Some answers were comical and piercing, particularly one from the ex-wife of a Ewing cop who didn’t hide her disdain for her former lover.
Smithson asked the woman about her views on law enforcement officials and if being married to one made her partial to cops.
“Are we talking about him or his views,” the woman responded, drawing laughs from those packed into the courtroom for the cattle call that is jury selection.
Despite the sensitive inquisitions, the mood inside the courtroom remained jocular due to chatter-box Smithson.
He cracked jokes, waxed poetic about his legal career and talked auto shop with one prospective juror, wanting to know more about how the man came to own a classic 1957 Chevy Bel Air.
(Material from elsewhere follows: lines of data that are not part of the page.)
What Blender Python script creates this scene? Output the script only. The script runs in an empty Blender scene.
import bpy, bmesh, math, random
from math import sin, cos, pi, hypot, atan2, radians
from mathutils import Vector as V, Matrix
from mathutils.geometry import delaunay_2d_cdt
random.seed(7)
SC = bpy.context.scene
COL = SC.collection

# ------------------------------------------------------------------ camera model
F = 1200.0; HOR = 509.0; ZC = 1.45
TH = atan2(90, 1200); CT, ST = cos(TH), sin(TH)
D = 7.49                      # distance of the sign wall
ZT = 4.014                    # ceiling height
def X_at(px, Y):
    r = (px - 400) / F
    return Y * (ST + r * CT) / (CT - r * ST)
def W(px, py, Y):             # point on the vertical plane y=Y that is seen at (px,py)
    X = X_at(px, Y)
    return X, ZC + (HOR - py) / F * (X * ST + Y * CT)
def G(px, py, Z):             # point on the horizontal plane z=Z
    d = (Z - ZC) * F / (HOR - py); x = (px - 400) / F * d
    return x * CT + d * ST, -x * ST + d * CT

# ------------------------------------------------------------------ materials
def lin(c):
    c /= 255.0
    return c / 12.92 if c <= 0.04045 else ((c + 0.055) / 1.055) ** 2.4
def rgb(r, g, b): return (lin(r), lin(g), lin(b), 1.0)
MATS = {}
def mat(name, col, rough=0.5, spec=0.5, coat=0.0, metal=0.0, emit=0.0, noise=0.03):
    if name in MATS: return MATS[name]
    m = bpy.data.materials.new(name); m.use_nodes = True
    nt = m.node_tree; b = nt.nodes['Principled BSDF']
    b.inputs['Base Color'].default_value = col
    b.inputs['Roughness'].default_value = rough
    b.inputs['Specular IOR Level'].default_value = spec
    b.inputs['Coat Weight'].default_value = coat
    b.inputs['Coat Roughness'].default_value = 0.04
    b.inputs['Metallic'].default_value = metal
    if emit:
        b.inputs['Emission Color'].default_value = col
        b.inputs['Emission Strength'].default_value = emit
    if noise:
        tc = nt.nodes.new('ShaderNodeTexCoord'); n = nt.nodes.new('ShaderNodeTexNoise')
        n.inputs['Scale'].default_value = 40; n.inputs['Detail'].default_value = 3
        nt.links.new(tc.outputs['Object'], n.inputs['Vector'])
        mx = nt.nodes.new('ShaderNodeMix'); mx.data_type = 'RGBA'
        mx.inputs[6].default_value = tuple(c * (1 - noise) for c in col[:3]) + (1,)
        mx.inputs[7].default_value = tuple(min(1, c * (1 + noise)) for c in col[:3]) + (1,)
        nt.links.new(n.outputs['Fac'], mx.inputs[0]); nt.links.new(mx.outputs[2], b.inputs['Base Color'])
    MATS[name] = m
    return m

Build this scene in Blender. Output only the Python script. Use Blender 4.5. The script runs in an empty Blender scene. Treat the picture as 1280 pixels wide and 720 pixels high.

Polarizing as he is to attorneys and reporters, prospective jurors connected with the old retired judge, who just a day before was drawing heat from the American Civil Liberties Union of New Jersey for his decision to shut the press and public out of his courtroom for a private discussion with attorneys.
The closed-door meeting was prompted after defense attorney Edward Heyburn accused state police detective Joseph Itri of offering racist testimony at Brown’s first trial.
The cop testified that sagging pants on the streets were a pretty good indication if someone was armed with a handgun.
Prospective jurors were queried about how likely they were to believe the testimony of a police officer over a lay person.
Most people – even those with family members and friends in law enforcement – were unanimous the badge would not have any undue influence over them.
One woman said she viewed law enforcement officers as unimpeachable beacons of morality whom she respects.
She tried saving herself from getting the boot by adding, “if it was my child on trial, I would want him to get a fair trial.”
But it was of little use.
Heyburn asked the judge to excuse her, guaranteeing at least one more day of this tedious process.